**What is being asked:** Only the number is wanted: count the lines in the data with "scene" in them.

**Provided material:**
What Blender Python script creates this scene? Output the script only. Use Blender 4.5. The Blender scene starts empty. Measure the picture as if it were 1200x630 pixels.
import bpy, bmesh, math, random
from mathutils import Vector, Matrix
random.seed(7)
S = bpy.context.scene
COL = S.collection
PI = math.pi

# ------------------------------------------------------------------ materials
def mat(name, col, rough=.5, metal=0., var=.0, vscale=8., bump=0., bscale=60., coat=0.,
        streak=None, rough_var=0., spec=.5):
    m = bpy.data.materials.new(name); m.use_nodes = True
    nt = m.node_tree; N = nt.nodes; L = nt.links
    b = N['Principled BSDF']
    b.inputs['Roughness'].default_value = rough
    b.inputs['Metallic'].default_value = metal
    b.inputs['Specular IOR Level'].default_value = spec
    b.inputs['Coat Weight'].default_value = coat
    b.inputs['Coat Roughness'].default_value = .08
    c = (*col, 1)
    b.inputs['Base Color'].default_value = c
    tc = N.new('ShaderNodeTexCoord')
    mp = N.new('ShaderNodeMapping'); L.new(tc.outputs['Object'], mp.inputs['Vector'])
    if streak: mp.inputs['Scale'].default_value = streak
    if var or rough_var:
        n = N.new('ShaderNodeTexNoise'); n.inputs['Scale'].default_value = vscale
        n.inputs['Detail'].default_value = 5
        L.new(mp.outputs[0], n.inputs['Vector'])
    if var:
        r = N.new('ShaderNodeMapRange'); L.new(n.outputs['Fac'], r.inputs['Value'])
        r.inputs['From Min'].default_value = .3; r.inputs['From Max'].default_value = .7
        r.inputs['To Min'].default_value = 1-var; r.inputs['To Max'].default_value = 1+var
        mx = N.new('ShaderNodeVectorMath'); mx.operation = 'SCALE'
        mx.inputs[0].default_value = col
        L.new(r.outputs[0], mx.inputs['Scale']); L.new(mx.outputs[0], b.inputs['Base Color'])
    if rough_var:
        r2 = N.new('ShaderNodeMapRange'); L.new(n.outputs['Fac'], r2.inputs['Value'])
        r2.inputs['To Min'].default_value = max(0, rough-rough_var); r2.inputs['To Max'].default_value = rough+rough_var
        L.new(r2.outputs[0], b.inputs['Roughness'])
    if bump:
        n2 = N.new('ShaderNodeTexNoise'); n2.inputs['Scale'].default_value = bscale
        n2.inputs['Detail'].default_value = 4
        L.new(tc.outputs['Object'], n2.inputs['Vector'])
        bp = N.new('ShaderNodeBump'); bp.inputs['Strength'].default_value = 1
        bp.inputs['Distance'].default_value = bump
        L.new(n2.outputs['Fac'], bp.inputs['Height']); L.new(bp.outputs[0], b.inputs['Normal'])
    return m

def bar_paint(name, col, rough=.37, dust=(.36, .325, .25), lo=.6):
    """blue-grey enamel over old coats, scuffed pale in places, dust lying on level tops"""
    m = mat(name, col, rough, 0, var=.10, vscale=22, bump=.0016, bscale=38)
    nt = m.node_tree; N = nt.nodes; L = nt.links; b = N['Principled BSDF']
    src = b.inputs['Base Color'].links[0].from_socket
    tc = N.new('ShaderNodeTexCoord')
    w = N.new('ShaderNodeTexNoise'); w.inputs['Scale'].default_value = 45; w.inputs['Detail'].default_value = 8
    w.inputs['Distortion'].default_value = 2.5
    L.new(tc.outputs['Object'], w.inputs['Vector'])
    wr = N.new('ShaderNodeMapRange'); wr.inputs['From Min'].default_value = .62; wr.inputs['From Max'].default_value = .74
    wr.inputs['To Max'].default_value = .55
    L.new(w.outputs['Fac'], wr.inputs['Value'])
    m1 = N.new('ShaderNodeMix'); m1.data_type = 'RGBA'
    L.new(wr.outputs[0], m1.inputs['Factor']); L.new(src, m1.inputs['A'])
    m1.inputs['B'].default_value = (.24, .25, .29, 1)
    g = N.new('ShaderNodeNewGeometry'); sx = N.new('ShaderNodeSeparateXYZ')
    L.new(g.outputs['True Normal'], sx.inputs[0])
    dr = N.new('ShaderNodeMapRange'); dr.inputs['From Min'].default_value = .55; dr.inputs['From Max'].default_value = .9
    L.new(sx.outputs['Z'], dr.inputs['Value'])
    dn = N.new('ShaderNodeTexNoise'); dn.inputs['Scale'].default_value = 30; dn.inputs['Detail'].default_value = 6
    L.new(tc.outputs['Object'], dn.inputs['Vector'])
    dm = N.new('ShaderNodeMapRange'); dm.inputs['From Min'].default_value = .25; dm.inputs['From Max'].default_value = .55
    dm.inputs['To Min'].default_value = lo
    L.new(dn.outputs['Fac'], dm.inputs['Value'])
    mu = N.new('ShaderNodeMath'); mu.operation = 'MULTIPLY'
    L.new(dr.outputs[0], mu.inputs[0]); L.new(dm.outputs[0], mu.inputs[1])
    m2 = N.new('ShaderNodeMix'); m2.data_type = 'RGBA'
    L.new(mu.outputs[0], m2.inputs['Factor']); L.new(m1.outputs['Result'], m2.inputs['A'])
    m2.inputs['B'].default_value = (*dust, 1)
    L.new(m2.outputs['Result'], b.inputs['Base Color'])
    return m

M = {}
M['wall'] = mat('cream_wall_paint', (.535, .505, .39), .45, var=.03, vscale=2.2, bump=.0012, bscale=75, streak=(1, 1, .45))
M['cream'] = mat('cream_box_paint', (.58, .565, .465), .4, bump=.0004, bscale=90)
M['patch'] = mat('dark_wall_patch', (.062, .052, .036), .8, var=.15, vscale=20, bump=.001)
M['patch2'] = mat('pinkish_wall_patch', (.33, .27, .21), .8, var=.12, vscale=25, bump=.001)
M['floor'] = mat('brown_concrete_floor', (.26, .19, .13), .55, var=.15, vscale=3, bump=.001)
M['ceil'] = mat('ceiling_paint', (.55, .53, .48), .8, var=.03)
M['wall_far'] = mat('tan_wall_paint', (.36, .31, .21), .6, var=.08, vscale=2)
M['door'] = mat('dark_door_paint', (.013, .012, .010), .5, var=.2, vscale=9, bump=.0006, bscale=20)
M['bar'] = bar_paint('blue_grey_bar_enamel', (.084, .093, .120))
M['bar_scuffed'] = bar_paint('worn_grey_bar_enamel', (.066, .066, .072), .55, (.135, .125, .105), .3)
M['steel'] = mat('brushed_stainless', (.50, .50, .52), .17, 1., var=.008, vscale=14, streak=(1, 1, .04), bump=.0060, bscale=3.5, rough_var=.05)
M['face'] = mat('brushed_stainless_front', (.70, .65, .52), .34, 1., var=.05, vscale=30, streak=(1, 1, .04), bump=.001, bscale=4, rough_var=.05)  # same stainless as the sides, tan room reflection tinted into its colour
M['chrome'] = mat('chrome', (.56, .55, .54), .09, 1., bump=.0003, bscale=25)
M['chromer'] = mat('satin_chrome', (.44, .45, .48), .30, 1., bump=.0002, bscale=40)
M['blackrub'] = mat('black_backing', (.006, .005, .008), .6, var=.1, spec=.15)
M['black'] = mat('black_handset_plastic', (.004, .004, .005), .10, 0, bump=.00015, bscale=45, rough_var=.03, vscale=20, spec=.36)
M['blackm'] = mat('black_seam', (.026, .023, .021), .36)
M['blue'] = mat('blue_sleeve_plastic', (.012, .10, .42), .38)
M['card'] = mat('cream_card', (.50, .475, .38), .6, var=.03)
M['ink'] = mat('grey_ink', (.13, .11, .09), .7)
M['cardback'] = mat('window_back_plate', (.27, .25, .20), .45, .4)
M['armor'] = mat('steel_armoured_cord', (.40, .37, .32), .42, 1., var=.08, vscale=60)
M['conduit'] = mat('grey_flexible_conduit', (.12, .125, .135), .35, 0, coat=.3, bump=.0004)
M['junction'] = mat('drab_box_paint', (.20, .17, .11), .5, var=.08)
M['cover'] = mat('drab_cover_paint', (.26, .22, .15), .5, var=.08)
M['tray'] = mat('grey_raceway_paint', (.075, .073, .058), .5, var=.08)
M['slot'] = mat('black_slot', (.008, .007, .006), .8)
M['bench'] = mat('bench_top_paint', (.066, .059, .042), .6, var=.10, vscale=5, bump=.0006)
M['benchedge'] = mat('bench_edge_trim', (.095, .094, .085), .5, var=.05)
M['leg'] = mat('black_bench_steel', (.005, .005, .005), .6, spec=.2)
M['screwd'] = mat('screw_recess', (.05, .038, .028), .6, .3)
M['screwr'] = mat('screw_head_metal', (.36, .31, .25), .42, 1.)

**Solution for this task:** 2